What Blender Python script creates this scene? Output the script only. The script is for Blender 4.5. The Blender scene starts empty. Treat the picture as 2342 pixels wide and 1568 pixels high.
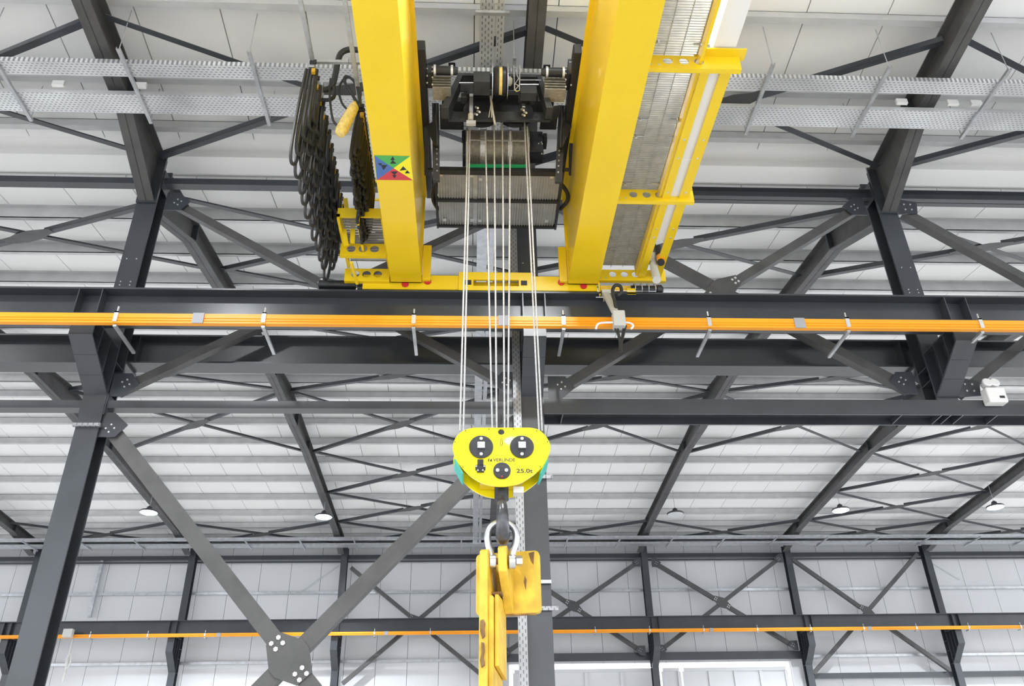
import bpy, math, random
from mathutils import Vector, Matrix
random.seed(7)
S = bpy.context.scene
COL = S.collection

# ------------------------------------------------------------------ camera
F, CX, CY, H = 1893.7, 1171.0, 784.0, 1.6
yaw, pitch, roll = .05585, .53236, -.02159
fw = Vector((math.sin(yaw) * math.cos(pitch), math.cos(yaw) * math.cos(pitch), math.sin(pitch)))
r0 = Vector((math.cos(yaw), -math.sin(yaw), 0)); u0 = r0.cross(fw)
rt = r0 * math.cos(roll) + u0 * math.sin(roll); up = -r0 * math.sin(roll) + u0 * math.cos(roll)
cd = bpy.data.cameras.new('camera'); cam = bpy.data.objects.new('camera', cd); COL.objects.link(cam)
cd.sensor_fit = 'HORIZONTAL'; cd.sensor_width = 36; cd.lens = F / 2342 * 36; cd.clip_start = .05; cd.clip_end = 300
cam.matrix_world = Matrix(((rt.x, up.x, -fw.x, 0), (rt.y, up.y, -fw.y, 0), (rt.z, up.z, -fw.z, H), (0, 0, 0, 1)))
S.camera = cam

# ------------------------------------------------------------------ world, exposure
w = bpy.data.worlds.new('daylight'); S.world = w; w.use_nodes = True
w.node_tree.nodes['Background'].inputs[0].default_value = (.93, .96, 1, 1)
w.node_tree.nodes['Background'].inputs[1].default_value = 1.1
S.view_settings.view_transform = 'Standard'; S.view_settings.look = 'None'
S.view_settings.exposure = 1.35; S.view_settings.gamma = 1.0; S.view_settings.use_curve_mapping = False
LAMP_W = 560.0

# ------------------------------------------------------------------ helpers
def ray(x, y): return rt * ((x - CX) / F) + up * ((CY - y) / F) + fw
def PY(x, y, Y): r = ray(x, y); v = r * (Y / r.y); v.z += H; return v      # the point of the plane Y seen at a picture position
def PX(x, y, X): r = ray(x, y); v = r * (X / r.x); v.z += H; return v
def PZ(x, y, Z): r = ray(x, y); v = r * ((Z - H) / r.z); v.z += H; return v
V = Vector

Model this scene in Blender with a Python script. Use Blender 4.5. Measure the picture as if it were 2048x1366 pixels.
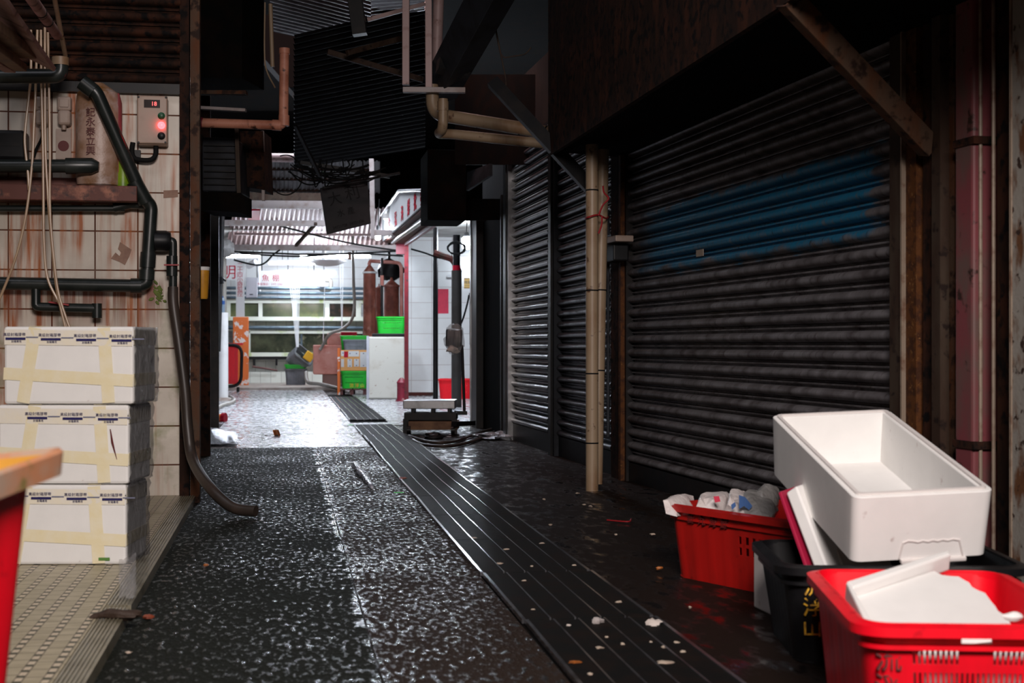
import bpy, math, random
from mathutils import Vector, Matrix, noise
random.seed(7)
SC = bpy.context.scene
COL = SC.collection
for _o in list(bpy.data.objects): bpy.data.objects.remove(_o)

# ------------------------------------------------------------------ camera
F = 2844.0; EYE = 0.95; CX = 1024.0; HY = 690.0
cam = bpy.data.cameras.new('camera'); cam.lens = 50.0; cam.sensor_width = 36.0
cam.shift_y = 7.0/2048.0; cam.clip_end = 200
cam.dof.use_dof = True; cam.dof.focus_distance = 9.0; cam.dof.aperture_fstop = 4.5
camo = bpy.data.objects.new('camera', cam); COL.objects.link(camo)
camo.location = (0, 0, EYE); camo.rotation_euler = (math.pi/2, 0, 0)
SC.camera = camo
# ------------------------------------------------------------------ world, exposure, daylight
SC.view_settings.view_transform = 'Standard'; SC.view_settings.look = 'None'
SC.view_settings.gamma = 1.0; SC.view_settings.use_curve_mapping = False
SC.view_settings.exposure = -0.2
SC.cycles.use_denoising = True
SC.cycles.max_bounces = 8; SC.cycles.sample_clamp_indirect = 6.0
W = bpy.data.worlds.new('world'); SC.world = W; W.use_nodes = True
W.node_tree.nodes['Background'].inputs[0].default_value = (1.0, 0.62, 0.58, 1)
W.node_tree.nodes['Background'].inputs[1].default_value = 0.012
def area(name, loc, target, sx, sy, power, col, spread=math.pi):
    l = bpy.data.lights.new(name, 'AREA'); l.shape = 'RECTANGLE'; l.size = sx; l.size_y = sy
    l.energy = power; l.color = col; l.spread = spread
    o = bpy.data.objects.new(name, l); COL.objects.link(o); o.location = loc
    d = Vector(target)-Vector(loc); o.rotation_euler = d.to_track_quat('-Z', 'Y').to_euler()
    return o
# daylight of the open street behind the camera, under the market's low awnings
area('street_daylight', (.55, -.7, 3.45), (-.1, 5.5, 0.4), 2.0, 1.2, 170, (1.0, 0.90, 0.86), math.radians(100))
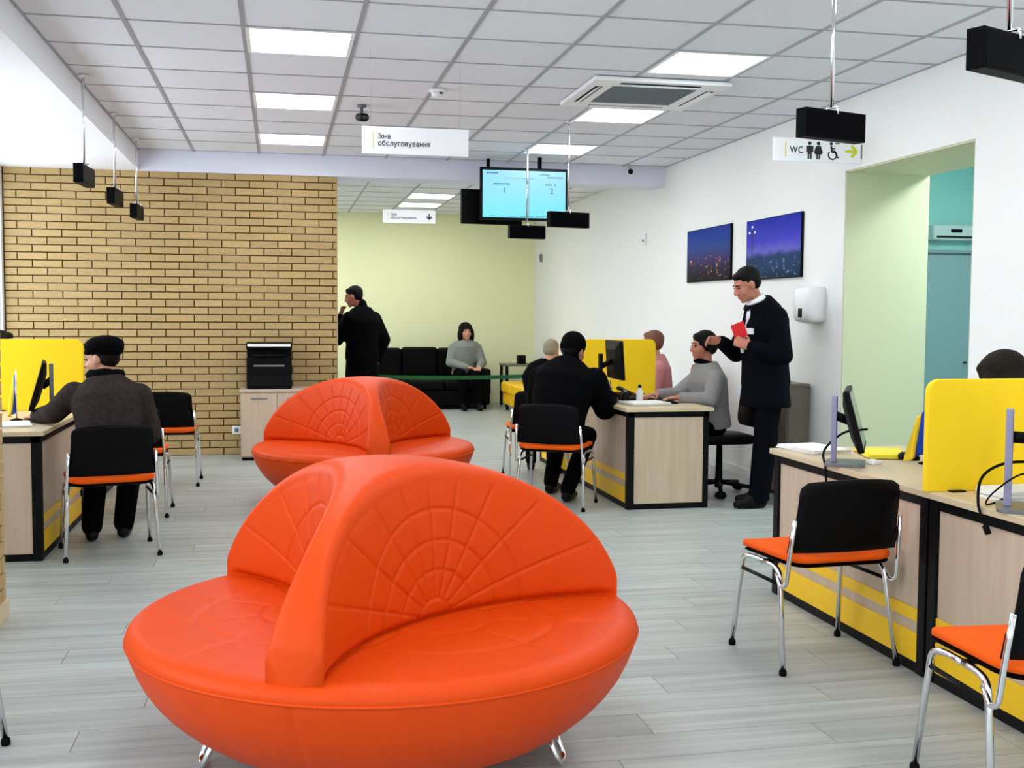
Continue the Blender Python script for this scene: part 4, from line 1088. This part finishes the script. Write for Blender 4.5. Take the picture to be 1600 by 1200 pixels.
=======
Only the lines from the one with "Model this scene" through the one with "for _o in list(bpy.data.objects): bpy.data.objects.remove(_o)" belong in your copy; retype them exactly and drop any pictures.

Model this scene in Blender with a Python script. Use Blender 4.5. Measure the picture as if it were 2048x1366 pixels.
import bpy, math, random
from mathutils import Vector, Matrix, noise
random.seed(7)
SC = bpy.context.scene
COL = SC.collection
for _o in list(bpy.data.objects): bpy.data.objects.remove(_o)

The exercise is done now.